Tenaga’s 1QFY22 core PATMI of RM1.2bn (+36.0% QoQ; -18.9% YoY) was within our expectation (23.2%) and consensus (25.1%). Management guided FY22 to sustain with an expected power demand growth of +1.7% YoY, in tandem with the recovery of Malaysia’s economy. Earnings will also remain sustainable under RP3 framework. However, we expect TNB’s cash flow to be affected in the near term due to the mismatch of ICPT recognition and approval timing. We maintain our BUY recommendation on Tenaga with a lower DCFE-derived TP: RM13.40 (from RM13.60), with its stable earnings and committed dividend payout policy.
Within expectation. Tenaga’s core earnings for 1QFY22 was RM1.2bn (+36.0% QoQ; -18.9% YoY). We deem the result within our expectation (23.2%) and consensus (25.1%). The group recognised EIs of -RM207.6m in 1QFY22, mainly on Prosperity Tax (-RM113.9m) and impairments for receivables and inventories.
Dividend. None.
QoQ. Core earnings improved by +36.0% QoQ to RM1.2bn mainly due to regulatory adjustments of RM286m and accelerated opex in previous quarter.
YoY. Core earnings declined by -18.9% YoY, mainly due to lower hydropower generation and lower Tenaga’s own power generation, as well as higher negative impact of MFRS16 by RM100m.
Outlook. Power demand growth remains healthy at +4.0% YoY (Peninsular) in 1QFY22 and management expects full year growth to achieve +1.7% YoY in tandem with the expected recovery of Malaysia’s economic activities (GDP forecasted +5.3% to +6.3%; HLIB: +5.5%). Management remains confident of earnings sustainability under RP3, despite the increasing global fuel prices. We note that Tenaga’s receivables has further ballooned to RM14.1bn in 1QFY22, from RM10.5bn in 4QFY21, mainly due to the time lag effect of approved fuel cost pass-through of only RM1.7bn in 1HFY22, as compared to RM4.5bn imbalance fuel cost pass-through recognised in 2HFY21. We expect cash flow to be dragged by the ongoing mismatch from fuel cost pass-through in the near term. Nevertheless, we expect the government to continue honouring the RP3-ICPT mechanism.

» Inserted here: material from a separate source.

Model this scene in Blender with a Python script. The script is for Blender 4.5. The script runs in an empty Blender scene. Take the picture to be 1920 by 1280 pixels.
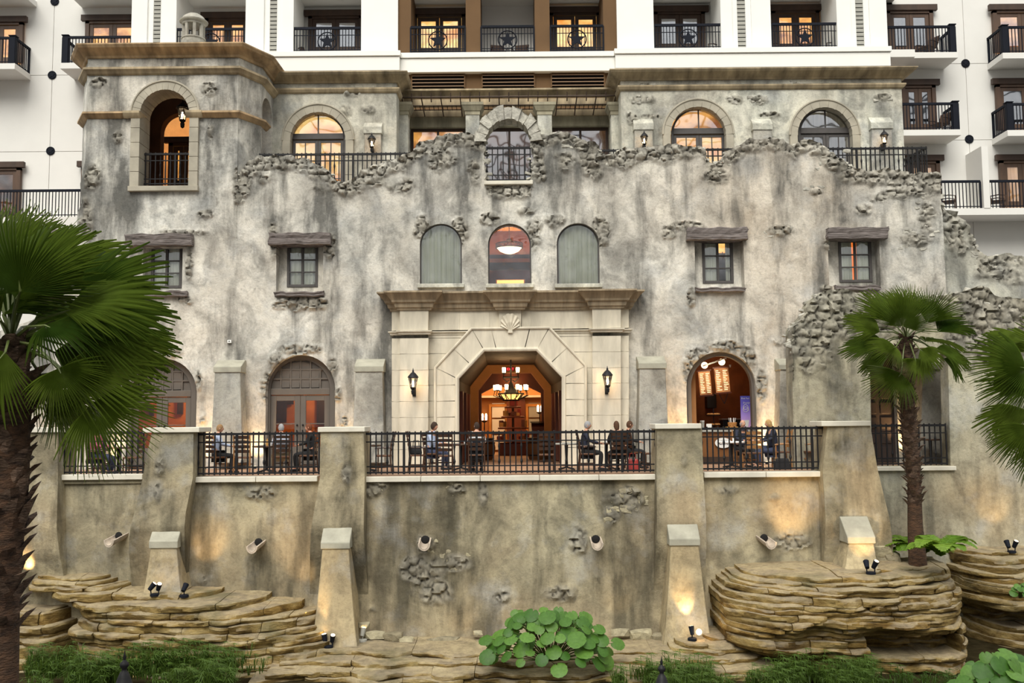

Forecast. Post updating our model, we adjusted earnings for FY22 by -2.6% and FY23 by -0.9%. Introduce FY24 earnings at RM5.7bn.
Maintain BUY, TP: RM13.40. We maintain BUY on Tenaga with adjusted DCFE derived TP: RM13.40 (from RM13.60), as the utility-co leverages on the economic recovery in 2022. The company is backed by stable earnings under RP3, with committed dividend payout policy.